*Recorded information:*
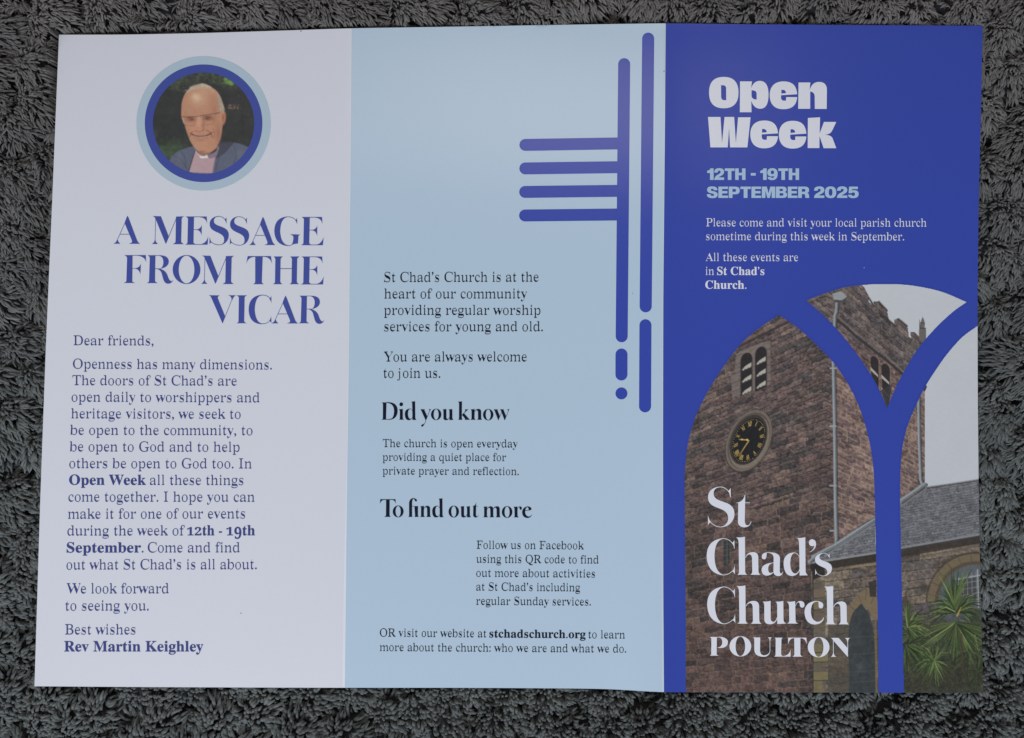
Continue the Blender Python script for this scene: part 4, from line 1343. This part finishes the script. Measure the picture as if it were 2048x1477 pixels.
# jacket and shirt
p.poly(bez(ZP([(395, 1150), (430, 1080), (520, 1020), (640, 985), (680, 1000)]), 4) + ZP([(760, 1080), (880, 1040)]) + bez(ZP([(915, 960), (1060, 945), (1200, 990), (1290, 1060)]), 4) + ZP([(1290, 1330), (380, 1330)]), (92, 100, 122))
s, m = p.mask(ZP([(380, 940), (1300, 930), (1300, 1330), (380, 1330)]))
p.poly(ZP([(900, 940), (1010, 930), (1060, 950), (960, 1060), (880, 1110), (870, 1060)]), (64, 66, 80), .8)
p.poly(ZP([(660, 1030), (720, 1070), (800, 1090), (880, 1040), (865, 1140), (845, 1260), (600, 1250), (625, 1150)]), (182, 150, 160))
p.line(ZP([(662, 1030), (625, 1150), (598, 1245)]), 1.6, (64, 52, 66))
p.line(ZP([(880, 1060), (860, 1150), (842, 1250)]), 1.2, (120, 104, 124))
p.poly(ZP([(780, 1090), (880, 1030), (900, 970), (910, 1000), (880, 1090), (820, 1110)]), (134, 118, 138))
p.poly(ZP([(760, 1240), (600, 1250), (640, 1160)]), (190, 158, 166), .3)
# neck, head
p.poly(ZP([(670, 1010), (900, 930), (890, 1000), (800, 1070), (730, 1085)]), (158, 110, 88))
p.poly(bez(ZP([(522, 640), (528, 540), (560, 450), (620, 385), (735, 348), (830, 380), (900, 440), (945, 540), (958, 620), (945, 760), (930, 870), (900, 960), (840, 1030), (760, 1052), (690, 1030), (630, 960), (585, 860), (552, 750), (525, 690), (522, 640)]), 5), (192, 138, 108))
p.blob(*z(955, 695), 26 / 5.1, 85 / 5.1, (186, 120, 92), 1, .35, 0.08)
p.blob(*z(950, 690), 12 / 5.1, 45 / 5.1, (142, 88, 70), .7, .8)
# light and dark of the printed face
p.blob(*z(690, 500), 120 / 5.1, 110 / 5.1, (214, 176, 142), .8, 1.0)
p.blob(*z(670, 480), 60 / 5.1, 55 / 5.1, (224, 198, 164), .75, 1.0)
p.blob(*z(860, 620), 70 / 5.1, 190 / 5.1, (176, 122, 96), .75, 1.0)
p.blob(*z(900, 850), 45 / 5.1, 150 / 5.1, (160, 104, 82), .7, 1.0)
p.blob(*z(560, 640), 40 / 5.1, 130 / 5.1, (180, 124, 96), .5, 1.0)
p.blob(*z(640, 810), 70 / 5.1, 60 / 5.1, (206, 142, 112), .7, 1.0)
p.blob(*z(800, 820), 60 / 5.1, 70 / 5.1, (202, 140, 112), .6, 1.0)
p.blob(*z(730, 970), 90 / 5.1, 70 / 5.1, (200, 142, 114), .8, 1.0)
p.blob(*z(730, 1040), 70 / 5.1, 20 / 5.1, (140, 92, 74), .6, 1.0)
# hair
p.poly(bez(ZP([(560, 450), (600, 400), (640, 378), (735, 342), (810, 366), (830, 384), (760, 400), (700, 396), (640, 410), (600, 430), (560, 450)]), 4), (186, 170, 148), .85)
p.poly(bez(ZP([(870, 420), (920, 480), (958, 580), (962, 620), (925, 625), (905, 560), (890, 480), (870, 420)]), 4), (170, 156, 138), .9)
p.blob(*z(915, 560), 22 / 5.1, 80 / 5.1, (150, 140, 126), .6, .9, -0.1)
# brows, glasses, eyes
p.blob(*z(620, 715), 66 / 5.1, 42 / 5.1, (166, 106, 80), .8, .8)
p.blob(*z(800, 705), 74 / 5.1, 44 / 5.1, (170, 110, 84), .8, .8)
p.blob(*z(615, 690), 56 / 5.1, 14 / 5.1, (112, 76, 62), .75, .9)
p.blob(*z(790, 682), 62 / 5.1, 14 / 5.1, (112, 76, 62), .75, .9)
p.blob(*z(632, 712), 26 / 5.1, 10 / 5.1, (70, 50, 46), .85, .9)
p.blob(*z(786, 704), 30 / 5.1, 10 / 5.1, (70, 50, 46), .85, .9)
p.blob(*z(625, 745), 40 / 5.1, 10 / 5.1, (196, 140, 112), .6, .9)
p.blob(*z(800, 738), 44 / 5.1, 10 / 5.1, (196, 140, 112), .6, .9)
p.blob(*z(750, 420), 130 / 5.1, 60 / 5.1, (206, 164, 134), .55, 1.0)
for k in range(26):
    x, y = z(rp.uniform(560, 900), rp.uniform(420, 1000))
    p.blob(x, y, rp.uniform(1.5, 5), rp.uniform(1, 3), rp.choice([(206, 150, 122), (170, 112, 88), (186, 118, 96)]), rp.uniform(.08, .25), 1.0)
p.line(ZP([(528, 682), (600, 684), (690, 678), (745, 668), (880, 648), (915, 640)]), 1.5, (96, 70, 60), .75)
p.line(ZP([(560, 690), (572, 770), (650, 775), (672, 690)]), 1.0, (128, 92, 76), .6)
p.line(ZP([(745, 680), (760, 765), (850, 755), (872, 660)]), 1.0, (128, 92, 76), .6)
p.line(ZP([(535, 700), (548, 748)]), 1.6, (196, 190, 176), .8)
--
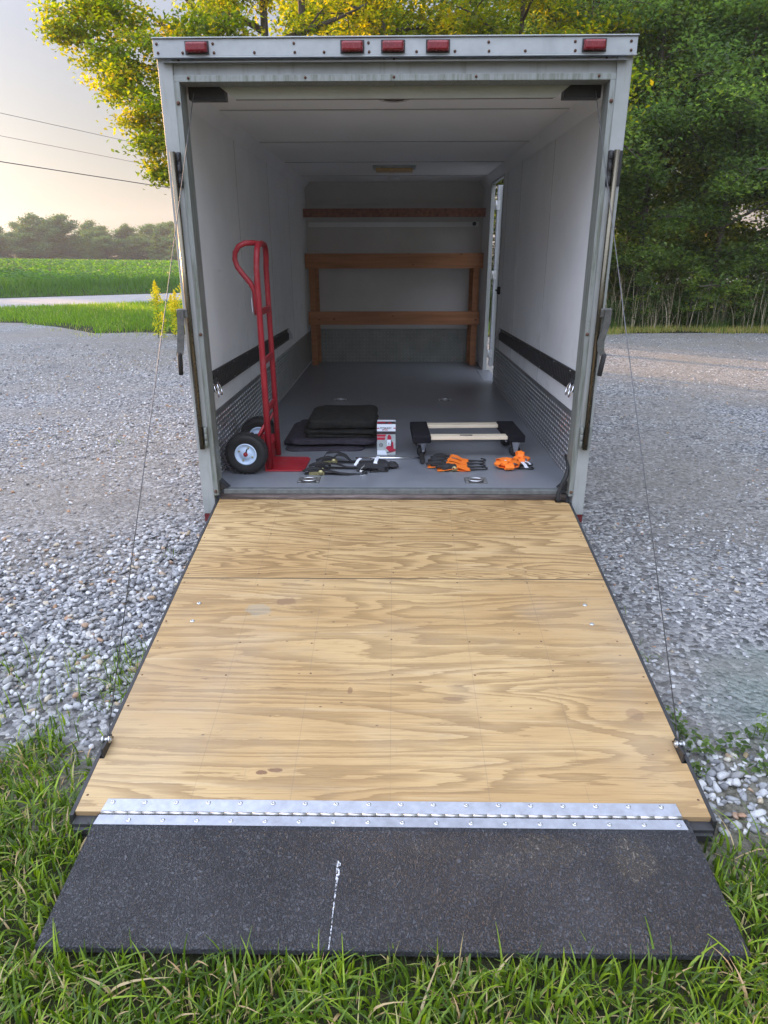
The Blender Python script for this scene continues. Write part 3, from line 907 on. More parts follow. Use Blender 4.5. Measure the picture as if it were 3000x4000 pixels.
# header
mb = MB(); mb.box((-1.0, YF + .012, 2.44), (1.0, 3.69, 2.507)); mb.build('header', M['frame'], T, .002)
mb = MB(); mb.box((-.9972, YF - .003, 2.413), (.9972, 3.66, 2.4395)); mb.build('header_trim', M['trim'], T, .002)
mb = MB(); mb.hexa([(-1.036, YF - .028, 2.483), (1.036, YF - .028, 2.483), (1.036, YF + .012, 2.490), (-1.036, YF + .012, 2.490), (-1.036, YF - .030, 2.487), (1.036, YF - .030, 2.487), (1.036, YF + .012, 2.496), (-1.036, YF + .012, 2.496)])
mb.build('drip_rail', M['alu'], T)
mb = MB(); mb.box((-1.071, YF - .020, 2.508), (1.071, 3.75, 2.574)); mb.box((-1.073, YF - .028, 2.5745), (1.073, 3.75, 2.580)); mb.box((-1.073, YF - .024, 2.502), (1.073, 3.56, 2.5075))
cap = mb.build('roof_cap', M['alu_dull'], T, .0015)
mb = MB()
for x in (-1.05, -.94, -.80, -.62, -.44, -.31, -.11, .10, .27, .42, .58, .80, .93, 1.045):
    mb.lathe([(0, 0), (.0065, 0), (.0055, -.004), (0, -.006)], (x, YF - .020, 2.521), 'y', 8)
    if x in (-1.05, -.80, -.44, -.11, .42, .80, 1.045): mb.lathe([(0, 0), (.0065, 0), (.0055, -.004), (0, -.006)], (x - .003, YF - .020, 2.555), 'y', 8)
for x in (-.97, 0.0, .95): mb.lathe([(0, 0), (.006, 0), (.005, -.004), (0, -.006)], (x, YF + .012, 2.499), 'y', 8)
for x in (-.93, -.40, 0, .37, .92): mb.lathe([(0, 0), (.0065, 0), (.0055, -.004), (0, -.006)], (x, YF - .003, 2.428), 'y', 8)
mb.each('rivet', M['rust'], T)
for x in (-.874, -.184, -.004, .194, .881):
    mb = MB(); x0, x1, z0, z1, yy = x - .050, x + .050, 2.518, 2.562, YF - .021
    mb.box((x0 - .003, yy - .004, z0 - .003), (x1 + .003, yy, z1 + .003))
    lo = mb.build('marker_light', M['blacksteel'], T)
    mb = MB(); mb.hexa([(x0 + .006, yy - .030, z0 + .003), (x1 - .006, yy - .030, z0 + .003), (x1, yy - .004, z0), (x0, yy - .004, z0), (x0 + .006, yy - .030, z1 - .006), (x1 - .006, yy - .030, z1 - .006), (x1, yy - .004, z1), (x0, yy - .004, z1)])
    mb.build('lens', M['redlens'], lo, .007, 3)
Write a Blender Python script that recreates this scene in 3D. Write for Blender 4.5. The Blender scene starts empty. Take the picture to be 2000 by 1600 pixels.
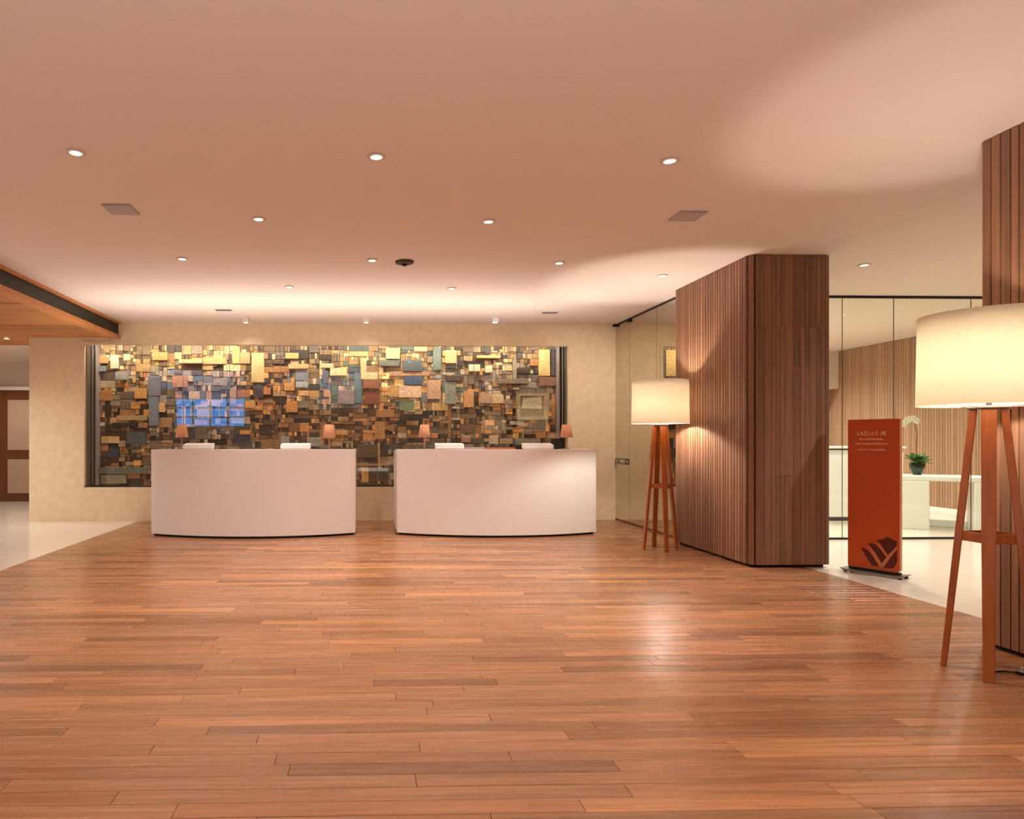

*The request:*
Pick out the lines above that hold the string "were" and show them.

*Response below:*
Continue the Blender Python script for this scene: part 4, from line 1343. This part finishes the script. Measure the picture as if it were 2048x1477 pixels.
The Blender Python script for this scene continues. Write part 3, from line 907 on. More parts follow. Use Blender 4.5. Measure the picture as if it were 3000x4000 pixels.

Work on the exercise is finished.